N° 160
Avril 2019
Atelier des animateurs. Photo: Stephanie Hofer
cfd Stephanie Hofer stephanie.hofer@cfd-ch.org Responsable du programme Maghreb

La transformation des conflits et la promotion de la paix font partie des objectifs transversaux visés par les projets du cfd. En partant d’une analyse des inégalités sociales, des tensions et des structures de pouvoir à l’œuvre au sein d’une société, ainsi que de leurs causes, le cfd développe ses projets de façon à ce qu’ils contribuent à la promotion de la paix – toujours selon une approche basée sur les droits humains.

Le projet Nashat – Action mené en Algérie, par exemple, s’adresse aux jeunes adultes et se concentre sur leur inclusion sociale. Le chômage des jeunes est en effet l’un des problèmes majeurs du pays. L’exclusion du marché du travail rémunéré entraîne également l’exclusion sociale, générant un sentiment de frustration et une absence de perspectives. De plus, les violences et les brutalités perpétrées durant la guerre civile pèsent toujours sur la société : c’est le cas notamment dans la région de Sidi Moussa, au sud d’Alger, où se déroule actuellement le projet et qui a été le théâtre de massacres atroces dans les années 1990.

Une violence diverse et omniprésente

Dans une société faisant la part belle à la répression et aux interdits, la violence des jeunes est dirigée non seulement contre les autres, mais aussi contre eux-mêmes. Or, ce type de violence conduit à une dégradation de l’estime de soi, de l’image de soi et de la confiance en soi.

Parmi les différentes formes de violences, la violence domestique est de loin la plus répandue. L’émigration clandestine constitue cependant aussi un phénomène dangereux, désormais bien connu sous le nom d’« el harga » ou « el harraga ». Cette expression, qui signifie littéralement « brûler ses papiers ou les lois », s’applique aux personnes qui « brûlent » non seulement leurs papiers d’identité, mais aussi leur culture, leur identité et leur origine en émigrant de façon illégale vers l’Europe via la Méditerranée. Cette pratique, particulièrement courante chez les jeunes hommes, est une réponse à la situation de blocage économique et politique dans laquelle se trouve l’Algérie. Elle reflète les craintes d’une société fragile : appauvrissement, chômage, rupture des relations sociales, perte de valeurs (notamment en matière d’éducation des enfants), violence sous toutes ses formes et dans tous les domaines.

Sensibilisation, formation et accompagnement

« El harga » est l’un des quatre thèmes abordés par les jeunes dans le cadre du projet Nashat – Action, aux côtés de la violence à l’école, des abus sexuels sur les enfants et de la violence contre les femmes.
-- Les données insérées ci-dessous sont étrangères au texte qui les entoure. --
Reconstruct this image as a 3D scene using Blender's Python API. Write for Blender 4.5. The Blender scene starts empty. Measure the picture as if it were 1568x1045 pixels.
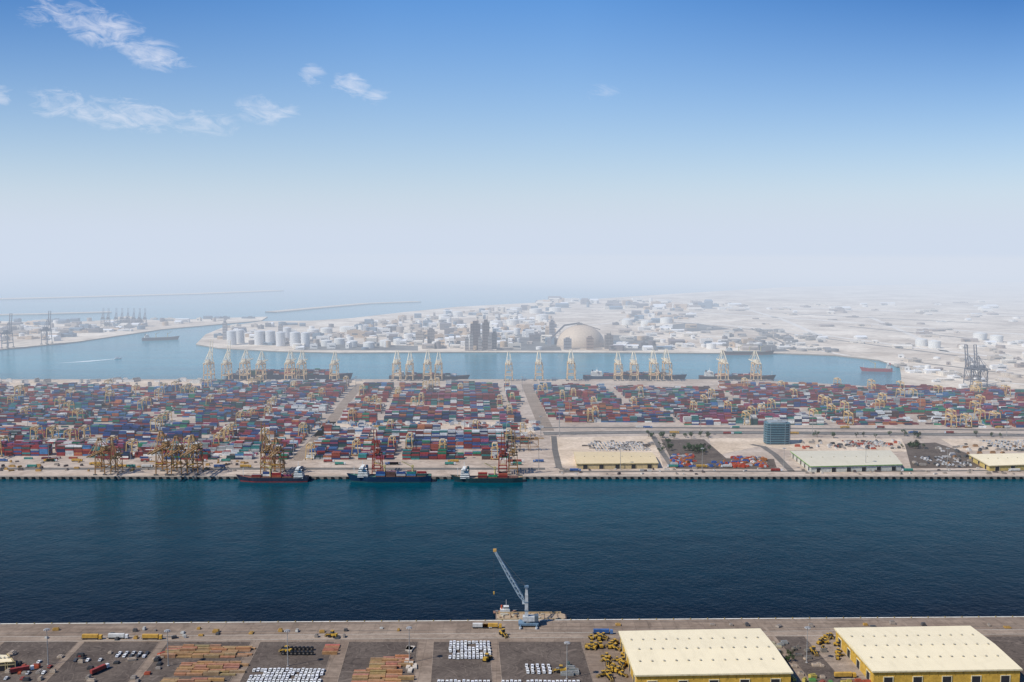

Un groupe d’animateurs a été formé dans cette optique il y a deux ans pour piloter les différentes étapes : sensibilisation, formation et accompagnement des jeunes. Afin de sensibiliser leur public au problème de l’émigration clandestine, les animateurs ont produit un film avec les jeunes (voir lien). Après les projections, ils discutent du sujet avec des élèves d’écoles professionnelles et des adolescents issus de groupes de jeunes ou d’associations comme les scouts. Le but est aussi que chaque individu construise une image plus positive de lui-même. Les ateliers de sensibilisation rencontrent un grand succès : pour de nombreux participants, c’est une occasion inédite d’avoir une autre vision du phénomène et d’échanger entre jeunes sur le sujet.

Après les premières expériences réalisées dans le cadre du projet, les animateurs ont mis au point, au début de cette année, un programme permettant de travailler avec les jeunes sur une période plus longue. Ils leur transmettent ainsi des connaissances et des capacités en matière de communication, de gestion des conflits, d’encadrement de groupes mais aussi de planification et d’organisation d’activités. L’objectif est de renforcer les aptitudes et les compétences personnelles des jeunes participants, ce qui a pour effet d’améliorer leur estime d’eux-mêmes. Ils parviennent aussi à nouer des relations amicales, prennent conscience de leurs capacités et commencent à envisager leur avenir et leur place – y compris au sein de leur propre environnement.